Task brief: Wherever the string "picture" shows up in a line, count that line. Give the total alone.

Data excerpts:
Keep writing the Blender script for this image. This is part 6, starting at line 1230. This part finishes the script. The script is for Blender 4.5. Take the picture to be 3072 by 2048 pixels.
---
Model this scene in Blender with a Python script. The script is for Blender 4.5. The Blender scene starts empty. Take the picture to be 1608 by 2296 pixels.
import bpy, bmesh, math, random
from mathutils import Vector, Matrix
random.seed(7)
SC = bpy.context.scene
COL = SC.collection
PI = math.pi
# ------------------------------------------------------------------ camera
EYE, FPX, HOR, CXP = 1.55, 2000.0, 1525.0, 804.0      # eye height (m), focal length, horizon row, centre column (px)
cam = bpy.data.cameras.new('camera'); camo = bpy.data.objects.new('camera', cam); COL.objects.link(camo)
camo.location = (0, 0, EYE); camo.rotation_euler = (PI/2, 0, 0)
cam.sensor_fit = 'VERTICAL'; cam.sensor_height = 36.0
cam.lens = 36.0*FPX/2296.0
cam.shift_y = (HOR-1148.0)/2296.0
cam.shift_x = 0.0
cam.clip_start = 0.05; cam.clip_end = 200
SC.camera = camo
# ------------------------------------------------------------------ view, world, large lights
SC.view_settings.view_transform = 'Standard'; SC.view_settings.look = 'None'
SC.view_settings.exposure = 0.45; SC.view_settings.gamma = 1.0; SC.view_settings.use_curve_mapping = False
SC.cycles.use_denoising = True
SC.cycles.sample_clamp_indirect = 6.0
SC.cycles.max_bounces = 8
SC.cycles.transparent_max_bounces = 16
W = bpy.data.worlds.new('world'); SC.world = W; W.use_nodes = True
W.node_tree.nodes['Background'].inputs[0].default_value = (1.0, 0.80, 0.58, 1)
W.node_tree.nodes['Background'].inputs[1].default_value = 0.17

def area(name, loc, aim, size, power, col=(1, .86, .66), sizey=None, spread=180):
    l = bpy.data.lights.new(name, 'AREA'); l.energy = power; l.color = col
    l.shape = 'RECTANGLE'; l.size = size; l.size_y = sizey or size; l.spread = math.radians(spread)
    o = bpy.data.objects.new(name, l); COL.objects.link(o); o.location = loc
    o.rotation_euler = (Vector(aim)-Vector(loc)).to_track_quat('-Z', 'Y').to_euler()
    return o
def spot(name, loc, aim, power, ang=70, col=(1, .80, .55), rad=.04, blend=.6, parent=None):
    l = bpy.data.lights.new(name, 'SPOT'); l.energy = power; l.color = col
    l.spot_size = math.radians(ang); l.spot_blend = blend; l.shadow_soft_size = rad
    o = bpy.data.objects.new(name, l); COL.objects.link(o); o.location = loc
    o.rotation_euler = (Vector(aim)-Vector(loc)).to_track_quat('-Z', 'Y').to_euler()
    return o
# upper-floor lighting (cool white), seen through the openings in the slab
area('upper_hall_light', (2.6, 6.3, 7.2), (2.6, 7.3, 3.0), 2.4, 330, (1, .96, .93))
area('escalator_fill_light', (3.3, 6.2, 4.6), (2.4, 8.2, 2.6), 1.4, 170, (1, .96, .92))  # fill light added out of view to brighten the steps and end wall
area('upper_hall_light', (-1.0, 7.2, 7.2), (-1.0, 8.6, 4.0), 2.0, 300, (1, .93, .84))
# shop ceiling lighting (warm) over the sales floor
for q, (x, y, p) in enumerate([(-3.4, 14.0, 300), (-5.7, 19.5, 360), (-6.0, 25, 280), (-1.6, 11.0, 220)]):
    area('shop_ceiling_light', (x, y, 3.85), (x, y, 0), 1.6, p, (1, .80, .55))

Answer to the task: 2